Sunday, June 7, 2015

Google Protobuf: Historical Significance

With the advent of distributed applications, the messaging between one component to another has become all too prominent. There are a lot of middleware mechanisms to do so. Tibco EMS, ZMQ, etc. I have worked on projects involving a few of such mechanisms. All have their own positives and negatives depending on the problem at hand.

While communicating between components, we need data units to be sent to and fro. What those data units will be? You might have used xml units send across. Remember how cumbersome was to write parsing code at both places. And if the components are written in different languages (Java and C++ say), then it becomes all too messy. Writing receivers at both ends and parsing logic too. Handling exceptions and what not. 
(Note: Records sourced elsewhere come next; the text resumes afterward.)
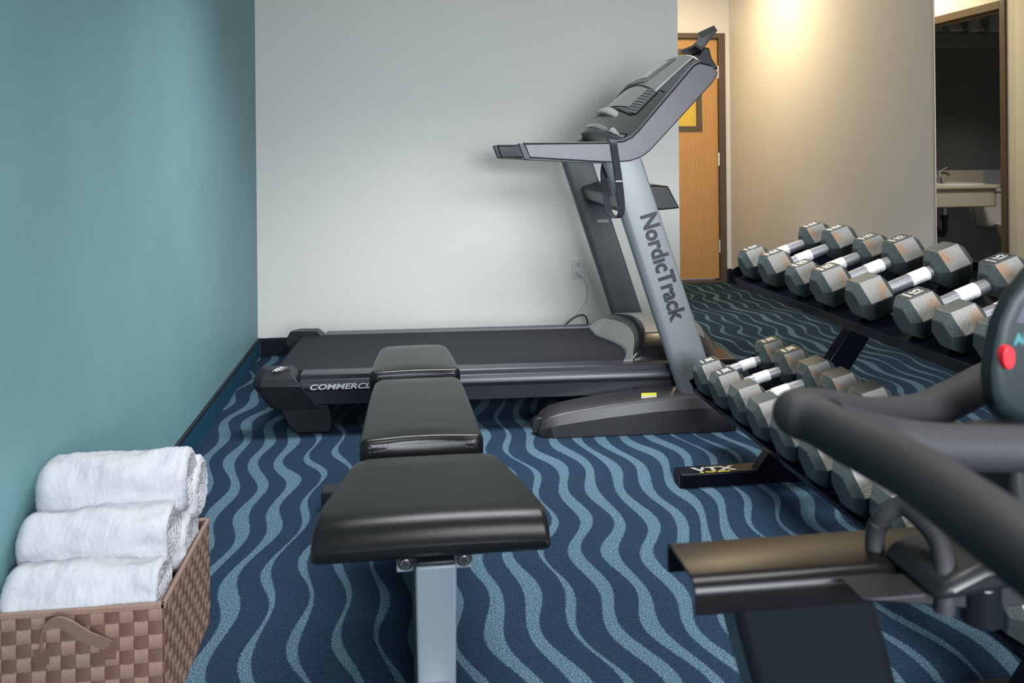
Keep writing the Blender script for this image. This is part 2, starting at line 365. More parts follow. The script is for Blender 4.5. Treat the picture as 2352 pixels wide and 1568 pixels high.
MB().tube(spline([(0, 0, .18), (0, 0, .05), (.03, 0, .0), (.07, .02, .05), (.08, .1, .12), (.08, .24, .12)]), .024, 12).tube([(0, 0, .19), (0, 0, .15)], .034, 12).build('trap', 'rubber', tr)
to = thing('toilet', 'white toilet with tapered tank beside the reflected sink', 'toilet', (-.22, 8.0, 0))
MB().rings([[(x*s, y, z) for x, y in ((-.2, -.2), (.2, -.2), (.2, -.01), (-.2, -.01))] for s, z in ((.8, .36), (1.05, .70))]).build('tank', 'porcelain', to, bevel=.02, seg=3)
MB().box(-.23, .23, -.215, -.005, .70, .73).build('tank_lid', 'porcelain', to, bevel=.01)
rs = []
for r, z in ((.11, 0), (.10, .15), (.16, .30), (.19, .38), (.19, .40)):
    rs.append([(r*math.cos(t), -.43+r*1.3*math.sin(t), z) for t in [2*PI*j/24 for j in range(24)]])
MB().rings(rs).build('bowl', 'porcelain', to)
bm_ = thing('bathroom_mirror', 'dark frameless mirror above the reflected sink counter', 'mirror', (.4, 7.998, .92))
MB().box(-.9, .9, -.008, 0, 0, 1.19).build('glass', 'dim_mirror', bm_, smooth=False)
vl = thing('vanity_light', 'unlit vanity lamp bar with bell shades above the bathroom mirror', 'lamp', (.2, 8.0, 2.12))
MB().box(-.6, .7, -.03, 0, 0, .15).build('back_plate', 'lamp_plate', vl, bevel=.006)
for x in (-.42, -.2, .02, .24, .46):
    sh = MB(); prof = [(.045, .30), (.055, .24), (.075, .19), (.10, .155)]
    sh.rings([[(x+r*math.cos(t), -.11+r*math.sin(t), z) for t in [2*PI*j/20 for j in range(20)]] for r, z in prof], cap=False)
    sh.build('lamp_shade', 'shade', vl)
    MB().tube([(x, -.11, .29), (x, -.06, .30), (x, -.02, .12)], .012, 8).build('arm', 'lamp_plate', vl)

# wall mirror on the right wall
wm = thing('wall_mirror', 'large frameless gym wall mirror with polished edge behind the dumbbell rack', 'mirror', (XR, 4.262, .45))
MB().box(-.006, -.0005, -3.9, 0, 0, 2.0).build('glass', 'mirror', wm, smooth=False)
MB().box(-.008, -.0005, 0, .006, 0, 2.0).build('edge', 'hinge', wm, smooth=False)

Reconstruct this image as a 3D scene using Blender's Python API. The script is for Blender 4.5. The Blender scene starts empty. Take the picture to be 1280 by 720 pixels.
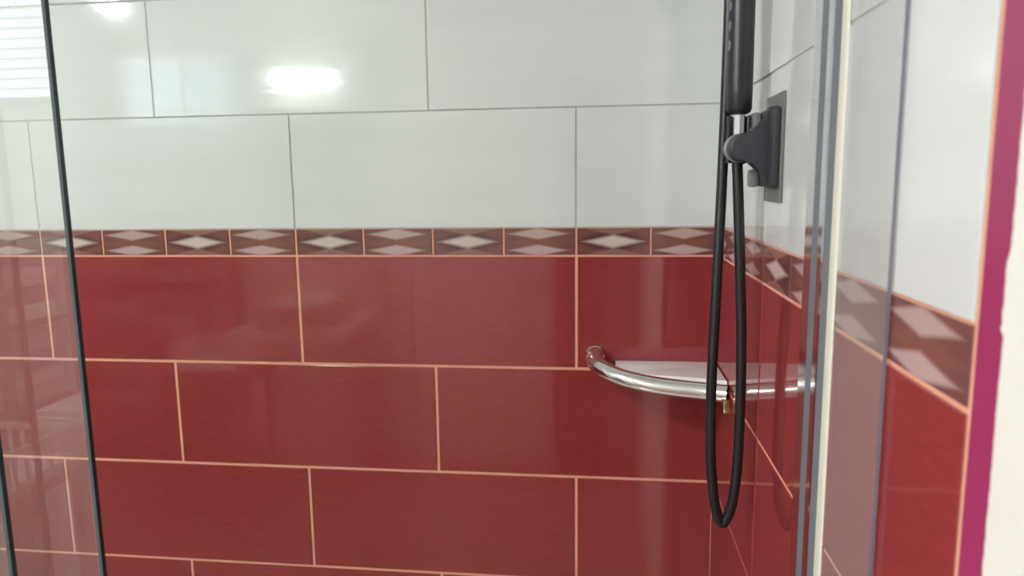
import bpy, bmesh, math, random
from mathutils import Vector, Matrix
random.seed(7)
C = bpy.context.scene.collection
S = bpy.context.scene
PI = math.pi

# ------------------------------------------------------------------ camera
Z0 = 1.3736                      # height of the lower edge of the patterned border
cd = bpy.data.cameras.new('camera'); cam = bpy.data.objects.new('camera', cd); C.objects.link(cam)
S.camera = cam
rx_, ux_, fx_ = ((0.9926, 0.1204, -0.0126), (-0.0052, 0.1467, 0.9892), (-0.1210, 0.9818, -0.1462))
mw = Matrix(((rx_[0], ux_[0], -fx_[0]), (rx_[1], ux_[1], -fx_[1]), (rx_[2], ux_[2], -fx_[2]))).to_4x4()
q = mw.to_quaternion(); q.normalize()
cam.rotation_mode = 'QUATERNION'; cam.rotation_quaternion = q
cam.location = (-0.1989, -1.2335, Z0 + 0.1264)
cd.sensor_width = 36; cd.lens = 36 * 897.0 / 1280; cd.clip_start = 0.02
cd.dof.use_dof = True; cd.dof.focus_distance = 0.95; cd.dof.aperture_fstop = 6.5

# ------------------------------------------------------------------ sky, exposure
W = bpy.data.worlds.new('sky'); S.world = W; W.use_nodes = True
bg = W.node_tree.nodes['Background']; bg.inputs[0].default_value = (0.72, 0.86, 1.0, 1); bg.inputs[1].default_value = 5.0
S.view_settings.view_transform = 'Standard'; S.view_settings.look = 'None'
S.view_settings.gamma = 1; S.view_settings.exposure = 0.77
LAMP_A, LAMP_B, FILL_C = 62.0, 62.0, 66.0      # emission strengths of the wall lamp, the far dome, the added near dome

# ------------------------------------------------------------------ materials
def mat(name, col, rough=.5, metal=0, ior=1.5, emit=None, strength=0, coat=0):
    m = bpy.data.materials.new(name); m.use_nodes = True
    b = m.node_tree.nodes['Principled BSDF']
    b.inputs['Base Color'].default_value = (*col, 1); b.inputs['Roughness'].default_value = rough
    b.inputs['Metallic'].default_value = metal; b.inputs['IOR'].default_value = ior
    b.inputs['Coat Weight'].default_value = coat
    if emit: b.inputs['Emission Color'].default_value = (*emit, 1); b.inputs['Emission Strength'].default_value = strength
    return m
def nd(m, t, **kw):
    n = m.node_tree.nodes.new(t)
    for k, v in kw.items(): setattr(n, k, v)
    return n
def lk(m, a, b): m.node_tree.links.new(a, b)
def bsdf(m): return m.node_tree.nodes['Principled BSDF']
def mth(m, op, a, b=None, clamp=False):
    n = nd(m, 'ShaderNodeMath', operation=op); n.use_clamp = clamp
    for i, v in enumerate((a, b)):
        if v is None: continue
        if isinstance(v, (int, float)): n.inputs[i].default_value = v
        else: lk(m, v, n.inputs[i])
    return n.outputs[0]
def mix(m, f, a, b):
    n = nd(m, 'ShaderNodeMix', data_type='RGBA')
    if isinstance(f, (int, float)): n.inputs[0].default_value = f
    else: lk(m, f, n.inputs[0])
    for i, v in ((6, a), (7, b)):
        if isinstance(v, tuple): n.inputs[i].default_value = (*v, 1)
        else: lk(m, v, n.inputs[i])
    return n.outputs[2]
def noise(m, scale, sc=(1, 1, 1), detail=3, rough=.55, rnd=True):
    tc = nd(m, 'ShaderNodeTexCoord'); mp = nd(m, 'ShaderNodeMapping'); mp.inputs['Scale'].default_value = sc
    lk(m, tc.outputs['Object'], mp.inputs['Vector'])
    n = nd(m, 'ShaderNodeTexNoise', noise_dimensions='4D'); n.inputs['Scale'].default_value = scale
    n.inputs['Detail'].default_value = detail; n.inputs['Roughness'].default_value = rough
    lk(m, mp.outputs[0], n.inputs['Vector'])
    if rnd:
        oi = nd(m, 'ShaderNodeObjectInfo'); lk(m, mth(m, 'MULTIPLY', oi.outputs['Random'], 40.0), n.inputs['W'])
    return n.outputs['Fac']
def bump(m, h, dist, strength=1.0):
    b = nd(m, 'ShaderNodeBump'); b.inputs['Distance'].default_value = dist; b.inputs['Strength'].default_value = strength
    lk(m, h, b.inputs['Height']); lk(m, b.outputs[0], bsdf(m).inputs['Normal'])

# glazed tiles.  local x runs along the tile, local z up
M_white = mat('white_glaze', (.70, .71, .68), .08, ior=1.6)
f1 = noise(M_white, 9, (.15, 1, 3.2), 2)
lk(M_white, mix(M_white, f1, (.655, .685, .675), (.73, .75, .755)), bsdf(M_white).inputs['Base Color'])
bump(M_white, noise(M_white, 26, (.12, 1, 1), 2), .0006, .5)
M_red = mat('red_glaze', (.26, .02, .025), .07, ior=1.66)
f1 = noise(M_red, 160, (.25, 1, 1.2), 4, .75)
f2 = noise(M_red, 4, (.5, 1, 2), 2)
c1 = mix(M_red, f1, (.19, .022, .024), (.36, .052, .056))
lk(M_red, mix(M_red, mth(M_red, 'MULTIPLY', f2, .35), c1, (.33, .044, .050)), bsdf(M_red).inputs['Base Color'])
bump(M_red, noise(M_red, 14, (.3, 1, 1), 1), .0004, .35)

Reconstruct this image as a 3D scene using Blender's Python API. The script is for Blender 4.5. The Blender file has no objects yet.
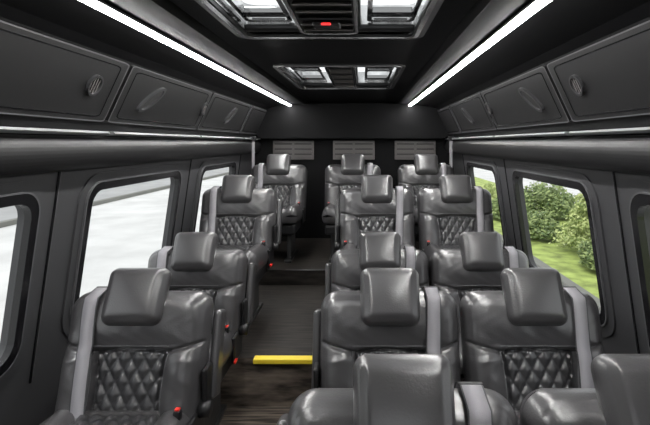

Some might have used json. Programmers of the old might remember Serialization/De-serialization and sending Java as a whole. But what to do when other component is not in Java? Again it becomes messy.


Well Google Protobuf's is one such endeavour to put those issues to an end.

Google provides libraries for various programming languages. A .proto file is created (looks somewhat like json, but not all too much), in which we can define structured data structure of the Object to be move to and fro. The same proto file can be compiled in different languages into class objects. 

These classes can now be used simply, Call setters and populate the object. Send it across. Easy de-serialization at other end, and we get local language specific Object. Call getters and get the data.

Thus a Java Object created Serialized, Sent Across, Received, De-Serialized as C++ Object.

Thus from messy history, this seems like a fresh breeze. Doesn't it?